--- Data to use ---
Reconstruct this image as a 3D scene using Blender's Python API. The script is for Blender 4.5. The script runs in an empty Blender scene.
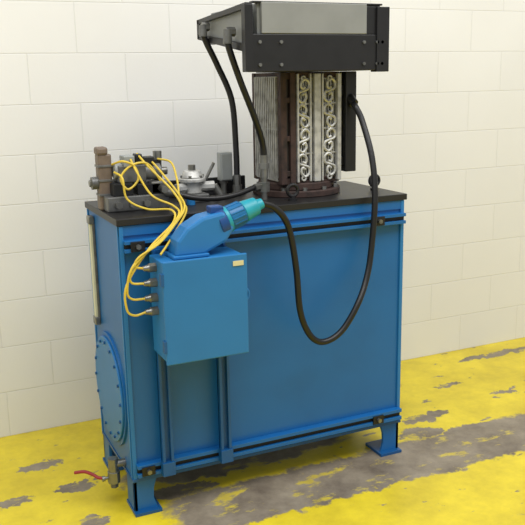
import bpy, bmesh, math, random
from mathutils import Vector, Matrix
random.seed(3)
scene=bpy.context.scene
try: scene.view_settings.view_transform='Standard'
except Exception: pass

# ---------------------------------------------------------------- helpers
def lin(c):
    return tuple(((v/255)/12.92 if v/255<=.04045 else (((v/255)+.055)/1.055)**2.4) for v in c)+(1,)
def nt(name):
    m=bpy.data.materials.new(name); m.use_nodes=True
    t=m.node_tree; b=t.nodes['Principled BSDF']; return m,t,b
def mat(name,c,rough=.45,metal=0,var=.15,scale=14,bump=.0,c2=None,lo=.45,hi=.7,spec=None,coat=0):
    m,t,b=nt(name); N=t.nodes; L=t.links
    tc=N.new('ShaderNodeTexCoord'); no=N.new('ShaderNodeTexNoise'); no.inputs['Scale'].default_value=scale; no.inputs['Detail'].default_value=5
    L.new(tc.outputs['Object'],no.inputs['Vector'])
    rp=N.new('ShaderNodeMapRange'); rp.inputs[1].default_value=lo; rp.inputs[2].default_value=hi
    L.new(no.outputs['Fac'],rp.inputs[0])
    mx=N.new('ShaderNodeMix'); mx.data_type='RGBA'
    a=lin(c); b2=lin(c2) if c2 else tuple(x*(1-var) for x in a[:3])+(1,)
    mx.inputs[6].default_value=a; mx.inputs[7].default_value=b2
    L.new(rp.outputs[0],mx.inputs[0]); L.new(mx.outputs[2],b.inputs['Base Color'])
    b.inputs['Roughness'].default_value=rough; b.inputs['Metallic'].default_value=metal
    if coat: b.inputs['Coat Weight'].default_value=coat
    if bump:
        bp=N.new('ShaderNodeBump'); bp.inputs['Strength'].default_value=bump; bp.inputs['Distance'].default_value=.004
        L.new(no.outputs['Fac'],bp.inputs['Height']); L.new(bp.outputs[0],b.inputs['Normal'])
    return m
BLUE=mat('tank_blue_paint',(18,98,162),.42,0,.1,5,.04)
BLUE2=mat('box_blue_paint',(32,114,176),.42,0,.07,6,.04)
BLUED=mat('strut_blue_paint',(16,82,138),.42,0,.15,12)
DARK=mat('slot_dark',(14,18,24),.6)
BLACK=mat('black_paint',(22,22,24),.42,0,.3,20)
TOPM=mat('oily_black_plate',(22,22,24),.42,0,.3,9,.15,c2=(32,31,30))
RUBBER=mat('black_rubber',(16,16,18),.42)
GREY=mat('cooler_grey',(134,136,134),.5,.1,.1,9)
ALU=mat('cast_aluminium',(196,196,192),.45,.35,.35,40,.3)
FIN=mat('fin_grey',(182,182,176),.5,.25,.35,30,c2=(136,134,126))
CORE=mat('motor_core_dark',(66,64,62),.6,.2,.3,30)
RUST=mat('rusty_brown',(68,51,46),.75,.2,.4,35,.4,c2=(40,33,31))
STEEL=mat('steel_grey',(138,138,134),.35,.8,.35,30,.1)
CASTG=mat('valve_grey',(110,111,110),.45,.4,.4,30,.2)
TAN=mat('solenoid_tan',(116,102,90),.55,.1,.25,30)
YEL=mat('yellow_cord',(216,188,64),.5)
TEAL=mat('teal_plastic',(30,150,168),.4,0,.15,20)
BLUEP=mat('plug_blue_plastic',(12,66,128),.4)
BLUEM=mat('plug_mid_blue',(10,98,150),.4)
RED=mat('red_handle',(150,40,44),.5)
CREAM=mat('gauge_cream',(206,206,180),.4,0,.2,8)
LABEL=mat('label_white',(214,206,160),.5)
BOXG=mat('conduit_grey',(150,154,152),.5,.2,.1)

COL=scene.collection
def link(o,parent=None):
    COL.objects.link(o)
    if parent: o.parent=parent
    return o
def group(name):
    e=bpy.data.objects.new(name,None); e.empty_display_size=.05; COL.objects.link(e); return e
def finish(bm,name,parent,m,bev=0,smooth=False,seg=2):
    bmesh.ops.recalc_face_normals(bm,faces=bm.faces[:])
    me=bpy.data.meshes.new(name); bm.to_mesh(me); bm.free()
    me.materials.append(m)
    o=bpy.data.objects.new(name,me); link(o,parent)
    if bev:
        md=o.modifiers.new('bevel','BEVEL'); md.width=bev; md.segments=seg; md.limit_method='ANGLE'; md.angle_limit=.7
    for p in me.polygons: p.use_smooth=smooth
    if smooth:
        try: me.set_sharp_from_angle(angle=.7)
        except Exception: pass
    return o
def addbox(bm,a,b):
    vs=[bm.verts.new((x,y,z)) for x in (a[0],b[0]) for y in (a[1],b[1]) for z in (a[2],b[2])]
    for f in [(0,1,3,2),(4,6,7,5),(0,4,5,1),(2,3,7,6),(0,2,6,4),(1,5,7,3)]: bm.faces.new([vs[i] for i in f])
def box(p,n,a,b,m,bev=.002):
    bm=bmesh.new(); addbox(bm,a,b); return finish(bm,n,p,m,bev)
def boxes(p,n,l,m,bev=0):
    bm=bmesh.new()
    for a,b in l: addbox(bm,a,b)
    return finish(bm,n,p,m,bev)
def addcyl(bm,p0,p1,r0,r1=None,seg=28):
    r1=r0 if r1 is None else r1
    p0=Vector(p0);p1=Vector(p1);d=(p1-p0).normalized()
    q=d.to_track_quat('Z','Y'); A=[];B=[]
    for i in range(seg):
        t=2*math.pi*(i+.5)/seg; v=Vector((math.cos(t),math.sin(t),0))
        A.append(bm.verts.new(p0+q@(v*r0))); B.append(bm.verts.new(p1+q@(v*r1)))
    for i in range(seg):
        j=(i+1)%seg; bm.faces.new((A[i],A[j],B[j],B[i]))
    bm.faces.new(A[::-1]); bm.faces.new(B)
def cyl(p,n,p0,p1,r0,m,r1=None,seg=28,bev=0):
    bm=bmesh.new(); addcyl(bm,p0,p1,r0,r1,seg); return finish(bm,n,p,m,bev,smooth=seg>8)
def cyls(p,n,l,m,seg=20):
    bm=bmesh.new()
    for a in l: addcyl(bm,a[0],a[1],a[2],a[3] if len(a)>3 else None,seg)
    return finish(bm,n,p,m,0,smooth=seg>8)
def prism(p,n,poly,axis,lo,hi,m,bev=.001):
    bm=bmesh.new()
    def P(a,b,c):
        return {0:(c,a,b),1:(a,c,b),2:(a,b,c)}[axis]
    A=[bm.verts.new(P(a,b,lo)) for a,b in poly]; B=[bm.verts.new(P(a,b,hi)) for a,b in poly]
    k=len(poly)
    for i in range(k): bm.faces.new((A[i],A[(i+1)%k],B[(i+1)%k],B[i]))
    bm.faces.new(A[::-1]); bm.faces.new(B)
    return finish(bm,n,p,m,bev)
def catmull(pts,n=10):
    P=[Vector(q) for q in pts]; P=[P[0]*2-P[1]]+P+[P[-1]*2-P[-2]]; out=[]
    for i in range(1,len(P)-2):
        for k in range(n):
            t=k/n; a,b,c,d=P[i-1:i+3]
            out.append(.5*((2*b)+(c-a)*t+(2*a-5*b+4*c-d)*t*t+(3*b-a-3*c+d)*t**3))
    out.append(P[-2]); return out
def addtube(bm,pts,r,seg=10,n=8,closed=False):
    c=catmull(pts,n) if n else [Vector(q) for q in pts]
    rings=[];up=None
    for i,q in enumerate(c):
        a=c[i-1] if (i or closed) else c[0]; b=c[(i+1)%len(c)] if (i<len(c)-1 or closed) else c[-1]
        d=(b-a).normalized()
        if up is None:
            up=Vector((0,0,1)) if abs(d.z)<.9 else Vector((0,1,0))
        x=d.cross(up).normalized(); up=x.cross(d).normalized()
        rings.append([bm.verts.new(q+(x*math.cos(2*math.pi*k/seg)+up*math.sin(2*math.pi*k/seg))*r) for k in range(seg)])
    m=len(rings)
    for i in range(m if closed else m-1):
        A=rings[i];B=rings[(i+1)%m]
        for k in range(seg): bm.faces.new((A[k],A[(k+1)%seg],B[(k+1)%seg],B[k]))
    if not closed: bm.faces.new(rings[0][::-1]); bm.faces.new(rings[-1])
def tube(p,n,pts,r,m,seg=12,nn=8):
    bm=bmesh.new(); addtube(bm,pts,r,seg,nn); return finish(bm,n,p,m,0,True)
def ringpts(c,R,ax,k=20,ex=1):
    o=[]
    for i in range(k):
        t=2*math.pi*i/k; a,b=R*math.cos(t),R*ex*math.sin(t)
        d={0:(0,a,b),1:(a,0,b),2:(a,b,0)}[ax]; o.append(Vector(c)+Vector(d))
    return o
def torus(p,n,c,R,r,ax,m,ex=1):
    bm=bmesh.new(); addtube(bm,ringpts(c,R,ax,24,ex),r,8,0,True); return finish(bm,n,p,m,0,True)

W,D,WY=1.117,.447,.882

# ---------------------------------------------------------------- room
def wall_mat():
    m,t,b=nt('painted_block_wall'); N=t.nodes;L=t.links
    g=N.new('ShaderNodeNewGeometry'); sp=N.new('ShaderNodeSeparateXYZ'); cb=N.new('ShaderNodeCombineXYZ')
    L.new(g.outputs['Position'],sp.inputs[0]); 
    ad=N.new('ShaderNodeMath'); ad.operation='ADD'; ad.inputs[1].default_value=.11
    L.new(sp.outputs[0],ad.inputs[0]); L.new(ad.outputs[0],cb.inputs[0]); L.new(sp.outputs[2],cb.inputs[1])
    br=N.new('ShaderNodeTexBrick'); L.new(cb.outputs[0],br.inputs['Vector'])
    br.inputs['Scale'].default_value=1; br.inputs['Brick Width'].default_value=.4064; br.inputs['Row Height'].default_value=.2032
    br.inputs['Mortar Size'].default_value=.0028; br.inputs['Mortar Smooth'].default_value=.9; br.offset=.5; br.inputs['Bias'].default_value=0
    br.inputs['Color1'].default_value=lin((230,230,228)); br.inputs['Color2'].default_value=lin((228,228,226)); br.inputs['Mortar'].default_value=lin((219,219,216))
    no=N.new('ShaderNodeTexNoise'); no.inputs['Scale'].default_value=1.3; no.inputs['Detail'].default_value=6
    L.new(g.outputs['Position'],no.inputs['Vector'])
    mx=N.new('ShaderNodeMix'); mx.data_type='RGBA'; mx.blend_type='MULTIPLY'; mx.inputs[0].default_value=1
    rp=N.new('ShaderNodeValToRGB'); rp.color_ramp.elements[0].color=(.965,.96,.95,1); rp.color_ramp.elements[1].color=(1,1,1,1)
    rp.color_ramp.elements[0].position=.35; rp.color_ramp.elements[1].position=.6
    L.new(no.outputs['Fac'],rp.inputs[0]); L.new(br.outputs['Color'],mx.inputs[6]); L.new(rp.outputs[0],mx.inputs[7]); L.new(mx.outputs[2],b.inputs['Base Color'])
    n2=N.new('ShaderNodeTexNoise'); n2.inputs['Scale'].default_value=90; n2.inputs['Detail'].default_value=3
    L.new(g.outputs['Position'],n2.inputs['Vector'])
    ma=N.new('ShaderNodeMath'); ma.operation='MULTIPLY_ADD'; ma.inputs[1].default_value=-1; 
    sc=N.new('ShaderNodeMath'); sc.operation='MULTIPLY'; sc.inputs[1].default_value=.18
    L.new(n2.outputs['Fac'],sc.inputs[0]); L.new(br.outputs['Fac'],ma.inputs[0]); L.new(sc.outputs[0],ma.inputs[2])
    bp=N.new('ShaderNodeBump'); bp.inputs['Distance'].default_value=.003; bp.inputs['Strength'].default_value=.45
    L.new(ma.outputs[0],bp.inputs['Height']); L.new(bp.outputs[0],b.inputs['Normal'])
    b.inputs['Roughness'].default_value=.6
    return m
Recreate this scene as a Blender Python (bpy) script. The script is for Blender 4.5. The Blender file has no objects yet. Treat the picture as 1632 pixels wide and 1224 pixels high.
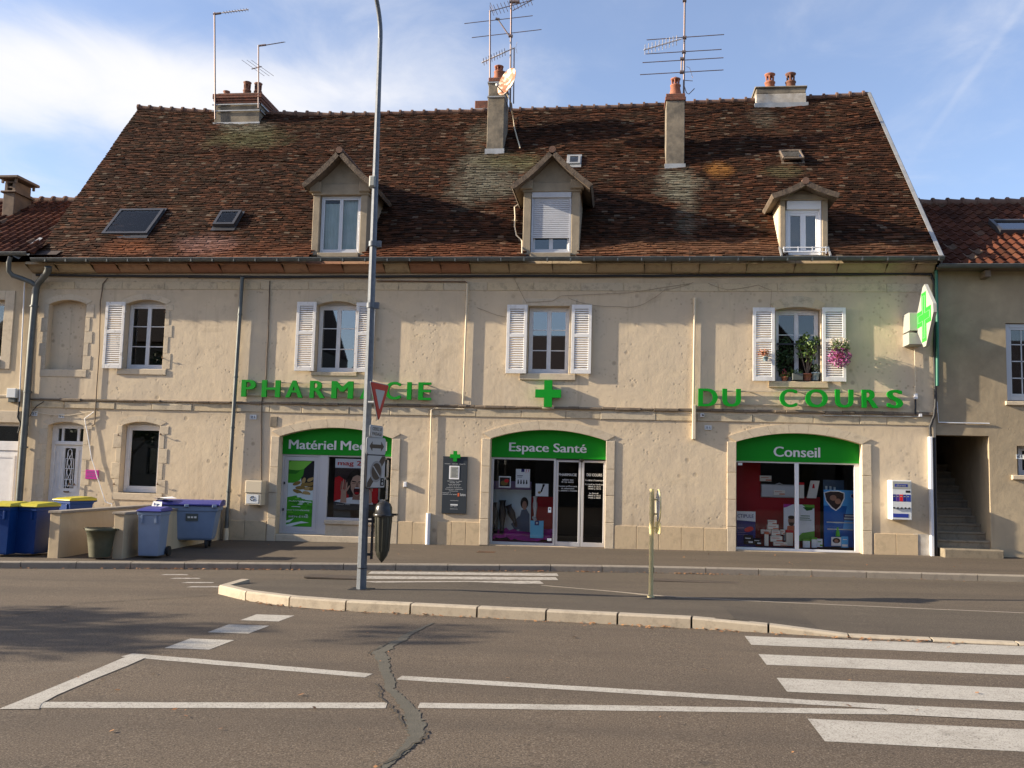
import bpy, bmesh, math, random
from mathutils import Vector, Matrix
random.seed(7)
SC = bpy.context.scene
COL = SC.collection
PI = math.pi
# ------------------------------------------------------------------ camera
# X runs along the shop front, Y away from the street (front wall at Y = 0), Z up
YAW, PITCH, ROLL, FPX = math.radians(6.786), math.radians(5.334), math.radians(1.4545), 1480.0
EYE = Vector((0.0, -22.0, 1.72))
_f = Vector((-math.sin(YAW)*math.cos(PITCH), math.cos(YAW)*math.cos(PITCH), math.sin(PITCH)))
_r0 = Vector((math.cos(YAW), math.sin(YAW), 0)); _u0 = _r0.cross(_f)
_r = _r0*math.cos(ROLL) + _u0*math.sin(ROLL); _u = -_r0*math.sin(ROLL) + _u0*math.cos(ROLL)
cam = bpy.data.objects.new('camera', bpy.data.cameras.new('camera'))
COL.objects.link(cam)
cam.matrix_world = Matrix(((_r.x, _u.x, -_f.x, EYE.x), (_r.y, _u.y, -_f.y, EYE.y), (_r.z, _u.z, -_f.z, EYE.z), (0, 0, 0, 1)))
cam.data.sensor_width = 36.0; cam.data.lens = 36.0*FPX/1632; cam.data.clip_end = 2000; cam.data.clip_start = .1
SC.camera = cam
# ------------------------------------------------------------------ light
SUN = Vector((-6.5, -1.0, 2.42)).normalized()          # towards the sun
EL = math.asin(SUN.z); AZ = math.atan2(SUN.x, SUN.y)
sl = bpy.data.lights.new('sun', 'SUN'); sl.energy = 5.0; sl.angle = math.radians(.53); sl.color = (1.0, .86, .66)
so = bpy.data.objects.new('sun', sl); COL.objects.link(so); so.location = (-30, -10, 30)
so.rotation_euler = SUN.to_track_quat('Z', 'Y').to_euler()
world = bpy.data.worlds.new('World'); SC.world = world; world.use_nodes = True
wt = world.node_tree; wt.nodes.clear()
def wn(t, **k):
    n = wt.nodes.new(t)
    for a, b in k.items(): setattr(n, a, b)
    return n
def wmath(op, a, b=None, clamp=False):
    n = wn('ShaderNodeMath', operation=op, use_clamp=clamp)
    for i, v in enumerate((a, b)):
        if v is None: continue
        if isinstance(v, (int, float)): n.inputs[i].default_value = v
        else: wt.links.new(v, n.inputs[i])
    return n.outputs[0]
sky = wn('ShaderNodeTexSky', sky_type='NISHITA', sun_disc=False, sun_elevation=EL, sun_rotation=AZ, altitude=240, air_density=1.0, dust_density=1.2, ozone_density=2.2)
tc = wn('ShaderNodeTexCoord')
sx = wn('ShaderNodeSeparateXYZ'); wt.links.new(tc.outputs['Generated'], sx.inputs[0])
zc = wmath('MAXIMUM', wmath('ADD', sx.outputs[2], .05), .02)
cv = wn('ShaderNodeCombineXYZ'); wt.links.new(wmath('DIVIDE', sx.outputs[0], zc), cv.inputs[0]); wt.links.new(wmath('DIVIDE', sx.outputs[1], zc), cv.inputs[1])
mp = wn('ShaderNodeMapping'); mp.inputs['Location'].default_value = (3.1, 1.7, 0); mp.inputs['Scale'].default_value = (.8, .62, 1); mp.inputs['Rotation'].default_value = (0, 0, -.35)
wt.links.new(cv.outputs[0], mp.inputs[0])
n1 = wn('ShaderNodeTexNoise'); n1.inputs['Scale'].default_value = 1.15; n1.inputs['Detail'].default_value = 9; n1.inputs['Roughness'].default_value = .52; n1.inputs['Distortion'].default_value = .35
wt.links.new(mp.outputs[0], n1.inputs[0])
# a bank of cloud from the left, thinning out towards the right
def wmap(v, a, b, c=0.0, d=1.0):
    r = wn('ShaderNodeMapRange', interpolation_type='SMOOTHSTEP')
    for i, q in enumerate((a, b, c, d)): r.inputs[i+1].default_value = q
    wt.links.new(v, r.inputs[0]); return r.outputs[0]
aa = wmath('DIVIDE', sx.outputs[0], wmath('MAXIMUM', sx.outputs[1], .08))
lo = wmath('SUBTRACT', sx.outputs[2], wmath('MULTIPLY', aa, .045))
prof = wmath('MULTIPLY', wmap(lo, .310, .375), wmap(lo, .455, .385))
stre = wmath('MULTIPLY', wmap(aa, .12, -.72), wmap(sx.outputs[1], -.1, .2))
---
» **Problem details**:
Go through the records. Copy each line where "runs" appears.

» **Response to the exercise**:
Reconstruct this image as a 3D scene using Blender's Python API. The script is for Blender 4.5. The script runs in an empty Blender scene.
# X runs along the shop front, Y away from the street (front wall at Y = 0), Z up